Christians, we can’t misdiagnose our sick culture like this
· · Aug 8, 2022 ·

I have grown to despise circular firing squads, particularly among professing Christians. In a world where Satan is so active, where evil is so prevalent, I absolutely hate to see those supposedly sharing adoption into the Kingdom of God have it in for one another. For the sake of our own pride and vanity, we believers are so often deceived into finding pleasure in tearing one another down, even as the demons of Hell cackle at our backbiting.

Yet in our pursuit of unity within Christ's church, we cannot and should not let that admirable objective supersede biblical reason, scholarship, and sound thinking. It is, after all, better to be divided by truth than united in error. That's a point Jesus Himself made when explaining He would divide even "father against son" and "mother against daughter."

Therefore, it is with a spirit of Christian love and charity towards The Gospel Coalition and their contributor Sam Allberry when I say that this assessment of what is appropriate, biblical engagement with a dying culture, is more than a little troubling:

I should start by saying I often appreciate many articles and commentaries that come from The Gospel Coalition, and even the ones I disagree with usually provoke deeper and more serious thinking in me about what I believe. I am not anti-TGC. If truth be told, years ago I even reached out in hopes of writing for them. I never heard back, so it's fair to assume I didn't make the cut.

I can also say that I remember reading some previous articles by Sam Allberry, and found them to be biblically sound. I cannot and will not vouch for all of his work because I haven't read it. But to the extent that he and TGC are "spurring believers on toward love and good deeds" (Hebrews 10:24), I am happy to labor alongside them.

Yet that's precisely the point where I am convinced this tweet, featured quote, and larger discussion fell dangerously short. In fact, it's more than that. While I may believe that Allberry and The Gospel Coalition at large have an orthodox view of sin and grace, the perspective that "we don't live in a moralistic age" or that "we need to prove to people they're worth something" radically, almost comically, misdiagnoses our current cultural moment. Thus, rather than spurring the brotherhood on to good works, such teaching actually paralyzes the church's effectiveness at sounding an urgent counter-cultural alarm of the wickedness and evil overtaking so many hearts and minds.

One of the starkest differences in evangelistic approach that is visible in Scripture occurs in the book of Acts. In Acts 2, the Apostle Peter directly confronts those Jews gathered in Jerusalem for Pentecost. Pointing to what they had just seen, he reasons with them from the Scriptures they knew and believed that Jesus was the Messiah.

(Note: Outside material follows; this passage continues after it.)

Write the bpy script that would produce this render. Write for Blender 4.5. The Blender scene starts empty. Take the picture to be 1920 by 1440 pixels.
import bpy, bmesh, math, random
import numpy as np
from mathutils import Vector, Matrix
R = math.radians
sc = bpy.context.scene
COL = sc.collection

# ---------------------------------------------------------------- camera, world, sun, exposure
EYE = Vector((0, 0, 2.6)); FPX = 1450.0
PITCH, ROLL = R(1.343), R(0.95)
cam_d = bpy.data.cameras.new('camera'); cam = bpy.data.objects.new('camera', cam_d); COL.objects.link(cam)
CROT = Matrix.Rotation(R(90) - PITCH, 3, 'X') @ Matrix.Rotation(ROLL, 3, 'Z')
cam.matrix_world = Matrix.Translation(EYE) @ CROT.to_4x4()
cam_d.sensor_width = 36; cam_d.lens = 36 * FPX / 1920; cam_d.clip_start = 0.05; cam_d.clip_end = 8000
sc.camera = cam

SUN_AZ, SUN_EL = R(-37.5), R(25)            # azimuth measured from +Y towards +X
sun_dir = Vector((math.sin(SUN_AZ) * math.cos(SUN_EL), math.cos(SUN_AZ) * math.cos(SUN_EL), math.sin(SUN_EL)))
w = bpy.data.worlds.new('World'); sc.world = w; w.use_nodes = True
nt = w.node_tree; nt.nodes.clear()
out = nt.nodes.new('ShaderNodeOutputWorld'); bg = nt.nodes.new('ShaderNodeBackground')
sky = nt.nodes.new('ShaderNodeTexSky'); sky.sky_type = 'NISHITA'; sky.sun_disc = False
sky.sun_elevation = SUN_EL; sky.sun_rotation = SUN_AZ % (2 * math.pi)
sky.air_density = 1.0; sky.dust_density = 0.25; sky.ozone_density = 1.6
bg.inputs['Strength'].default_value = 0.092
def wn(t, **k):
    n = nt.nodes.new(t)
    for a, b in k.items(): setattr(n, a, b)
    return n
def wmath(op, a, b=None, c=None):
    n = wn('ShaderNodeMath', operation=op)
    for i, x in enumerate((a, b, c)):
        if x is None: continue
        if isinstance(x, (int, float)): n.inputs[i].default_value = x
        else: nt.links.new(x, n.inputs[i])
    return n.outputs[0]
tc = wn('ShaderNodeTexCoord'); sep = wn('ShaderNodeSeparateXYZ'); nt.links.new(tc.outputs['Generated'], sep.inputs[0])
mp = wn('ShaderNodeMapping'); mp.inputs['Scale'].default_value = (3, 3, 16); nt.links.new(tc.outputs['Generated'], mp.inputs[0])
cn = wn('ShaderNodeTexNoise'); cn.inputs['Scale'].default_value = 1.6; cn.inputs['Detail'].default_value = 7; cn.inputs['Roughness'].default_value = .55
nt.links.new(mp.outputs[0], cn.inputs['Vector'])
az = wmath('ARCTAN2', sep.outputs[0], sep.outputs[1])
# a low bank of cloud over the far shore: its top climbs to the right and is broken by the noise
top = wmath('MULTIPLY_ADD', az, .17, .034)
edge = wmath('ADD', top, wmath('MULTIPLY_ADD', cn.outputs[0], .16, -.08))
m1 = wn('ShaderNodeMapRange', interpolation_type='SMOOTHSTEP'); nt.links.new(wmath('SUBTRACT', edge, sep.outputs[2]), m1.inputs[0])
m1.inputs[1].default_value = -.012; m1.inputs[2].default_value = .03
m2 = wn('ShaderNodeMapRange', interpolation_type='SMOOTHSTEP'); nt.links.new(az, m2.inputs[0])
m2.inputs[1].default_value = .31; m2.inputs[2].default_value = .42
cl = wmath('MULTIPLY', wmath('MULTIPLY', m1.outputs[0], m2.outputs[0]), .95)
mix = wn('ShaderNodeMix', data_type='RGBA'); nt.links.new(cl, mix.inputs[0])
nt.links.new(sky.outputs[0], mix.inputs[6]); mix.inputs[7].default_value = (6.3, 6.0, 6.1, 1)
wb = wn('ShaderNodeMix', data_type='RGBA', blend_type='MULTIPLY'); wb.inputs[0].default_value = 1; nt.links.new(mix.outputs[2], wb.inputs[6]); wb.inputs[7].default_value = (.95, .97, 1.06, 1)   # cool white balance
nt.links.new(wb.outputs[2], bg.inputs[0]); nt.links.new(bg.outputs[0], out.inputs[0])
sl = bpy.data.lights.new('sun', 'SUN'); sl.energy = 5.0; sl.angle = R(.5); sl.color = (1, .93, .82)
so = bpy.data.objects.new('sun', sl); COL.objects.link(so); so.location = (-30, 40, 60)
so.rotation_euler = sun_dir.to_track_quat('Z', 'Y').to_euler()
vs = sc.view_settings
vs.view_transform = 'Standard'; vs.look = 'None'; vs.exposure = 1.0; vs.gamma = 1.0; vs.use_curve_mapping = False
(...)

But a few pages later in Acts 17, the Apostle Paul takes a notably different approach. Speaking to Greeks at the Areopagus, Paul realizes his audience had never been to Sunday School, didn't know the basics of Christianity, and were embracing all forms of pagan, man-centered religious practices. He notes that though they are clearly not Christian, they are nonetheless "very religious." He says this right before unleashing a torrent of truth that indicts their folly and introduces its only true antidote.

I would beg Sam Allberry and all the believers at The Gospel Coalition to realize an Acts 17 moment is precisely what is needed today. Christians should be operating with a sense of earnestness that recognizes that we are living in a very "moralistic," that is "religious," age. It's just that the prevailing faith is pagan in both form and function. Modern man's trouble isn't that he anxiously lacks self-worth, but that he intently and enthusiastically worships self.

Idolatrous moralism is everywhere these days – we are swimming in it. In fact, just a couple weeks ago I wrote a column impeaching the overtly religious leftists happily burning at the figurative stake anyone they deem heretical. Social media routinely silences, censors, and de-platforms such hapless apostates who offend the spirit of the age.

People that celebrate and promote men pretending to be women, and rigidly enforce cultural acceptance of that delusion, those are not people short on any sense of self-worth or self-importance.

No, such hopeless idolatry needs unified and unequivocal confrontation from the church of Jesus. It needs believers that love humanity too much to allow it to slide into Hell without hearing the liberating truth that, "There is a God, and you aren't Him."